The shear stress-shear displacement relationship and shear strength parameters at the pipe-soil interface are crucial for calculating jacking force. To investigate these properties, a series of tests were performed using a large-scale direct shear device to examine the shear mechanics of the steel-sand interface under various conditions. The effects of particle size, normal stress, and slurry concentration on shear performance were analyzed macroscopically. Additionally, the evolution of interface micro-behavior was studied using discrete element software PFC 2D. The experimental results indicate that the particle size of the sand has a significant impact on the shear stress-shear displacement curve of the interface, with smaller particle sizes requiring greater shear stress to achieve stability during shear. The strain-softening degree of sand is affected by normal stress. The shear stress-shear displacement curve is more significantly affected by particle size with the increase of normal stress. By considering different slurry concentrations, it is observed that both the shear stress and the sliding friction coefficient reached a minimum value at a concentration of 14%. The numerical simulation results indicate that particle motion causes changes in the distribution of particle structures. The distribution of particle force chains is relatively dispersed before shear. Particles move vigorously toward the shear interface, and force chains primarily concentrate on the shear interface during shear. Shear stress is transmitted through particle movement, and particle displacement causes shear dilation within the contact zone. Particles essentially cease moving toward the shear interface, and the force chains no longer change once the shear band is formed.

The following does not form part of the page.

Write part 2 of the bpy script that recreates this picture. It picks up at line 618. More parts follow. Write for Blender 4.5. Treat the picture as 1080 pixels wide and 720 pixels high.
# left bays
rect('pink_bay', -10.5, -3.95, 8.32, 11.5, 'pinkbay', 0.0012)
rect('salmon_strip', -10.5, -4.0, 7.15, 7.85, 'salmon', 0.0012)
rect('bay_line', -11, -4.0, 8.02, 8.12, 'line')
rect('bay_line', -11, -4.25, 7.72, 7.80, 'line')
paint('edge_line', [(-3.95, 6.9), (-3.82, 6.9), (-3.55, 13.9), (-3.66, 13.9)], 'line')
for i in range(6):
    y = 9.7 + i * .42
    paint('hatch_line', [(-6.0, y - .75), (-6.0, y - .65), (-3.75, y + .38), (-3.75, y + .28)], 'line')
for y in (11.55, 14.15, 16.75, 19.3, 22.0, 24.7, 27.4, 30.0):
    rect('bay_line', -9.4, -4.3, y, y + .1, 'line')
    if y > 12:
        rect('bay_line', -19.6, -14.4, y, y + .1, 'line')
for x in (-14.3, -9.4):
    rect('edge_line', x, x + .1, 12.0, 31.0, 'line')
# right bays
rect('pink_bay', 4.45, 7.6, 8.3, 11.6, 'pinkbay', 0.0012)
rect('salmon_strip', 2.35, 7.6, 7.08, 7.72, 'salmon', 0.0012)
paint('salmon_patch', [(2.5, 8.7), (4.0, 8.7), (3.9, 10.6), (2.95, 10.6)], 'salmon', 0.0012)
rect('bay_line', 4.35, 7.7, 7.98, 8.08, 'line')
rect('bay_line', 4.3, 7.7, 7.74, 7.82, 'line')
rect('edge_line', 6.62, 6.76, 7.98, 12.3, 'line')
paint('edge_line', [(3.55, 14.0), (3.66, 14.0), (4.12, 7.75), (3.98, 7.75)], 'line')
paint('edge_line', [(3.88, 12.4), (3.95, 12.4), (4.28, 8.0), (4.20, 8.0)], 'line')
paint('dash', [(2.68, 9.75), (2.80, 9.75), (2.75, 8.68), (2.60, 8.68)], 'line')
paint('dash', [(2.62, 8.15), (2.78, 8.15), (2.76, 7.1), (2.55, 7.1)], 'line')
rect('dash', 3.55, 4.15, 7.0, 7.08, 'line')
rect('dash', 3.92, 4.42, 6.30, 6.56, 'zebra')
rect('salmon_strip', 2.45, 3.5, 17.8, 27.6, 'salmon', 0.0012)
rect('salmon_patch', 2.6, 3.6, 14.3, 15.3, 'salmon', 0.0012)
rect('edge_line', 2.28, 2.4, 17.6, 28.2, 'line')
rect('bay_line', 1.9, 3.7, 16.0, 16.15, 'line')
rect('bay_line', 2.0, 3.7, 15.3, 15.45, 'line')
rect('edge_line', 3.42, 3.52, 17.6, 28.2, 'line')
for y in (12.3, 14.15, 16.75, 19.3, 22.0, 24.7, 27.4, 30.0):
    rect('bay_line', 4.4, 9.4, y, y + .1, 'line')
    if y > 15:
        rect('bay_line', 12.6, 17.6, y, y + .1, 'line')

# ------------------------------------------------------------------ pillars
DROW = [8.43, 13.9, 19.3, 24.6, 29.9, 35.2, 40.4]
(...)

The shear behavior of the pipe-soil interface determines the frictional resistance of pipe jacking. In the interfacial direct shear tests of well-graded dense sand against steel pipe under both unlubricated and lubricated scenarios, the shear stress initially exhibits hardening followed by softening. The shear band forms in the hardening stage, and significant morphology of the shear band varies in the softening stage. Eventually, the shear band exhibits a bell-shaped distribution in the pattern of horizontal displacement influenced by boundary conditions and fabric anisotropy. Coarse particles exhibit greater displacement and more intense softening due to larger initial void ratios and rotational radius, while specimens with more fine particles possess smaller maximum vertical displacement away from the interface and larger critical interface friction angle. Increased normal stress restricts particle displacement, resulting in larger shear displacement at peak state, more severe particle breakage, reduced shear band thickness, and increased peak interface friction angle. The shear stress reaches the critical stage earlier with bentonite slurry (omega = 6 %) due to reduced dilatancy and particle breakage. When the slurry concentration exceeds 14 %, overall sliding of particle displacement occurs instead of the layered distribution with increased vertical particle movement and noticeable stress softening. Continuous accumulation of irreversible dilation might induce forward movement of overlying soil. Moreover, excessive slurry concentration increases hardening and interfacial friction coefficient.